Notem o seguinte: antes da separação, as Coreias eram a Coreia. Mesmo povo, mesma carga genética, mesma língua, mesma distância dos grandes centros econômicos, mesma península, mesmo tae kwon do, mesma cultura. Isso não mudou de uma década para outra, tudo segue como antes. Com uma diferença: a metade de baixo incentivou a iniciativa privada e abandonou o devaneio do planejamento central. A de cima fechou-se em si mesma, impediu a livre iniciativa e pôs o governo acima de tudo e de todos. Só essa é a diferença e olhem só aonde levou!
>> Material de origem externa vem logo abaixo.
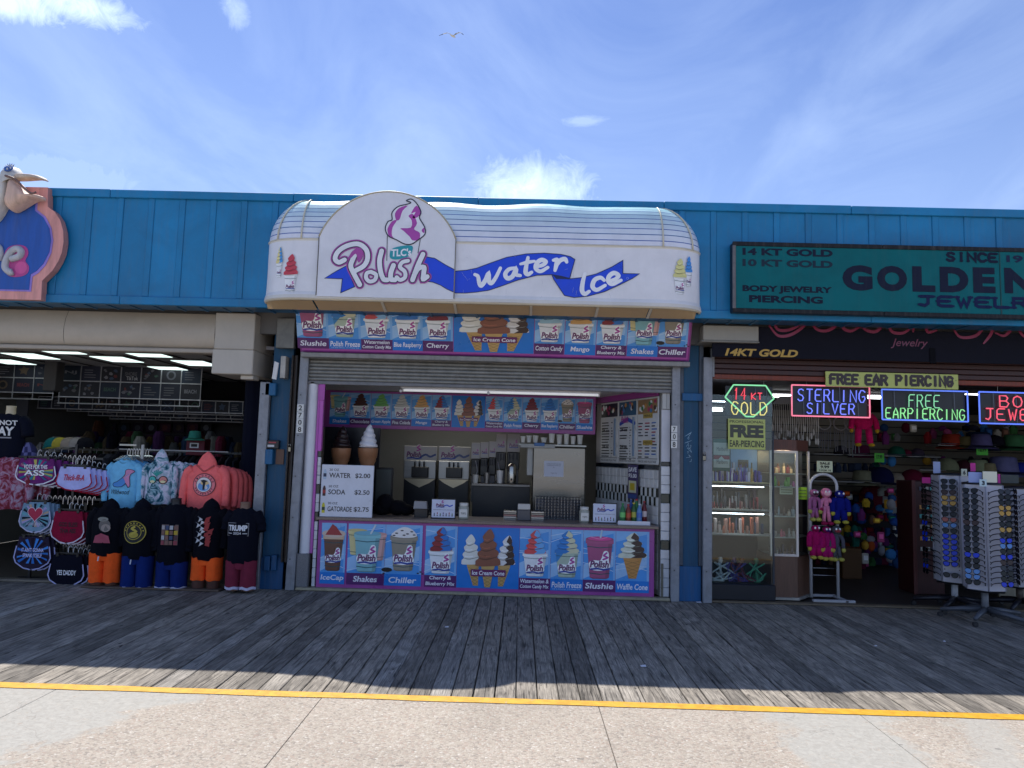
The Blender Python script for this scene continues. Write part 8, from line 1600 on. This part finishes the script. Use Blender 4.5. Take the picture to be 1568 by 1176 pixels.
def tower(px_, top, bot, wpx, Y, rot, rows_, seed, nm, pole_bot, facing):
    r = random.Random(seed); X = UX(px_, (top + bot) / 2, Y); z1, z0 = UZ(px_, top, Y), UZ(px_, bot, Y); R_ = wpx / 2 / FPX * Y / cos(pi / 6) * .98
    t = thing('sunglasses_tower', 'white revolving six-sided sunglasses tower, ' + nm, 'display stand', (X, Y, 0), group='sunglasses towers')
    hexp = [(X + R_ * cos(rot + pi / 3 * k), Y + R_ * sin(rot + pi / 3 * k)) for k in range(6)]
    for k in range(6):
        a, b = hexp[k], hexp[(k + 1) % 6]; m = MB(); mx_ = ((a[0] + b[0]) / 2 - X, (a[1] + b[1]) / 2 - Y); ln = sqrt(mx_[0] ** 2 + mx_[1] ** 2); nx, ny = mx_[0] / ln, mx_[1] / ln
        m.add([(a[0], a[1], z0), (b[0], b[1], z0), (b[0], b[1], z1), (a[0], a[1], z1), (a[0] - nx * .01, a[1] - ny * .01, z0), (b[0] - nx * .01, b[1] - ny * .01, z0), (b[0] - nx * .01, b[1] - ny * .01, z1), (a[0] - nx * .01, a[1] - ny * .01, z1)], [(0, 1, 2, 3), (7, 6, 5, 4), (0, 4, 5, 1), (3, 2, 6, 7)], 'b8b8c4'); m.build('side_panel', PLAST, t)
        m = MB(); m.tube([(a[0], a[1], z0), (a[0], a[1], z1)], .008, 'a0a0ac', 6); m.build('edge_strip', PLAST, t)
        if ny < .25:                                           # the sides one can see carry glasses
            ang = atan2(ny, nx) + pi / 2; fc = facing.get(k, None)
            hm = MB(); tx, ty = -ny, nx; W_ = sqrt((b[0] - a[0]) ** 2 + (b[1] - a[1]) ** 2)
            for j in range(rows_):
                z = z0 + .05 + (z1 - z0 - .10) * (j + .5) / rows_
                for s_ in (-1, 1):
                    hx, hy = (a[0] + b[0]) / 2 + tx * s_ * W_ * .36 + nx * .002, (a[1] + b[1]) / 2 + ty * s_ * W_ * .36 + ny * .002
                    hm.add([(hx + tx * .007 * cos(q_) + nx * .001, hy + ty * .007 * cos(q_) + ny * .001, z + .007 * sin(q_)) for q_ in [2 * pi * e / 8 for e in range(8)]], [tuple(range(8))], '0c0c12')
                if r.random() < .97:
                    key = r.choice(['black'] * 8 + ['smoke grey'] * 2 + ['brown'] + (['blue mirrored'] * 4 + ['pale blue'] if (j < rows_ * .55) else ['amber mirrored', 'rose mirrored']))
                    gx, gy = (a[0] + b[0]) / 2 + nx * .13, (a[1] + b[1]) / 2 + ny * .13
                    place_glasses(key, '%s sunglasses, row %d from the bottom, side %d of the %s' % (key, j + 1, k + 1, nm.split(',')[0]), 'sunglasses on the towers', (gx, gy, z + .02), ang)
            hm.build('peg_holes', PLAST, t, kind='stuff')
    m = MB(); m.lathe([(R_ * 1.04, 0), (R_ * 1.04, .02), (.02, .03)], (X, Y, z1), '14141a', 6, twist=0); m.M = None; m.build('top_cap', PLAST, t)
    m = MB(); m.lathe([(.02, -.03), (R_ * 1.02, -.02), (R_ * 1.02, 0)], (X, Y, z0), '17171c', 6); m.build('bottom_cap', PLAST, t)
    m = MB(); m.tube([(X, Y, .10), (X, Y, z0)], .035, pole_bot, 12); m.build('pole', PAINT, t)
    for k in range(5):
        a = radians(10) + 2 * pi * k / 5; e = (X + .42 * cos(a), Y + .42 * sin(a)); m = MB(); m.tube([(X, Y, .13), (X + .2 * cos(a), Y + .2 * sin(a), .115), (e[0], e[1], .085)], [.035, .028, .02], '4c5058' if 'front' in nm else '1a1a24', 8); m.build('foot_arm', PAINT, t)
        m = MB(); m.lathe([(.028, -.012), (.028, .012)], (0, 0, 0), '2c2c30', 12); m.v = [(e[0] + x, e[1] + z, .030 + y) for x, y, z in m.v]; m.build('castor', PLAST, t)
tower(1505, 742, 901, 50, 8.15, pi / 2 + pi / 6 + .16, 18, 1, 'front tower, with the paper number 3', '70747c', {})
tower(1459, 728, 889, 46, 8.75, pi / 2 + pi / 6 + .42, 18, 2, 'rear left tower, with the paper number 6', 'b0b4bc', {})
tower(1558, 748, 895, 52, 8.75, pi / 2 + pi / 6 - .1, 17, 3, 'right tower, cut by the frame edge', '4c4440', {})
def tcard(a, b, c, e, Y, colr, lab, txt=None, tc__='141c28'):
    wallthing('tower_card', lab, 'card', a, b, c, e, Y, colr, depth=.004, grp='cards on the sunglasses towers', prt=(lambda m, x0, z0, x1, z1, y: m.text(txt, x0 + (x1 - x0) * .3, z0 + (z1 - z0) * .2, x1 - (x1 - x0) * .3, z1 - (z1 - z0) * .2, y, tc__, bold=.04)) if txt else None)
tcard(1500, 734, 1511, 745, 7.86, 'b8d0d8', 'pale blue card with number 3 on the front tower', '3'); tcard(1472, 718, 1481, 729, 8.5, 'c8ccb8', 'cream card with number 6 between two towers', '6'); tcard(1483, 723, 1504, 739, 8.05, '98a8d8', 'blank blue white card on top of the front tower'); tcard(1505, 722, 1527, 739, 8.0, 'dcdcc8', 'blank cream card on top of the front tower')
tcard(1528, 726, 1532, 748, 8.1, 'b8288c', 'narrow magenta card at the right of the front tower'); tcard(1486, 709, 1494, 722, 8.2, 'c02c8c', 'small magenta card standing above the blue white card'); tcard(1412, 731, 1425, 740, 8.6, 'b01c78', 'magenta card at the left of the rear left tower'); tcard(1429, 707, 1440, 725, 8.75, '98a4c8', 'blue white card with magenta top at the rear left tower'); tcard(1533, 727, 1560, 740, 8.7, '3c4444', 'dark grey card strip on the right tower')
t = thing('low_panel', 'low cream skirting panel behind the tower feet at the right frame edge', 'panel', (6.5, 9.6, 0)); m = MB(); m.box(UX(1530, 905, 9.6), 9.6, .0, 8.2, 9.63, .42, '8c8470', .004); m.build('board', WOODP, t)
# ================================================================== small litter
for k, (px_, py_, s_) in enumerate(((985, 1021, .022), (684, 961, .018), (1070, 923, .03), (1341, 990, .012), (1446, 983, .012))):
    X, Y = GZ(px_, py_, 0.0); m = MB(); m.add([(X - s_, Y - s_, .006), (X + s_, Y - s_ * .8, .005), (X + s_ * .9, Y + s_, .012), (X - s_, Y + s_ * .8, .007)], [(0, 1, 2, 3)], 'd8d8e0')
    m.build('paper_scrap', CARD, label=('white paper scrap on the planks right of centre', 'small white scrap on the planks left of centre', 'white scrap at the foot of the blue pillar', 'tiny white scrap on the planks before the jewelry shop', 'tiny white scrap on the planks by the sunglasses')[k], cat='litter')

# spelled-out places in the labels
ONES = 'zero one two three four five six seven eight nine ten eleven twelve thirteen fourteen fifteen sixteen seventeen eighteen nineteen twenty'.split()
import re
def word(mo):
    n = int(mo.group(2)); return mo.group(1) + (ONES[n] if n <= 20 else 'thirty' if n == 30 else ('twenty-' if n < 30 else 'thirty-') + ONES[n % 10])
for o in list(C.objects):
    if 'label' in o: o['label'] = re.sub(r'\b(number |row |side |square |item )(\d+)', word, o['label'])
    if o.get('_o') is not None: del o['_o']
O caso das Coreias é um belo exemplo do que chamamos de experimento natural em ciências sociais, coisa raríssima: acontece algo (uma guerra, no caso) que mexe exogenamente com uma variável (nesse caso, a presença ou ausência de mercados). Um dado é jogado e irmãos gêmeos vão por caminhos opostos: um vira mercado, o outro vira comando e controle. Nesses eventos, o pesquisador pode traçar com precisão o impacto da mudança sobre o sistema econômico.

E o Brasil? A escolha do Brasil foi intermediária: não virou um país onde tudo é planejado pelo governo, mas foi tímido em migrar para a solução de mercado. E desprezou a educação do seu povo por décadas a fio: preferiu investir em estradas, máquinas, siderúrgicas etc. Mas tudo isso incentivando muito pouco a competição, sempre andando pelas trilhas do capitalismo de compadrio, que acolhe os amigos do rei e impõe a lei para os outros.

Aí ficamos no meio do caminho, como era de esperar.

Não somos nós quem dizemos isso. É o gráfico ali em cima.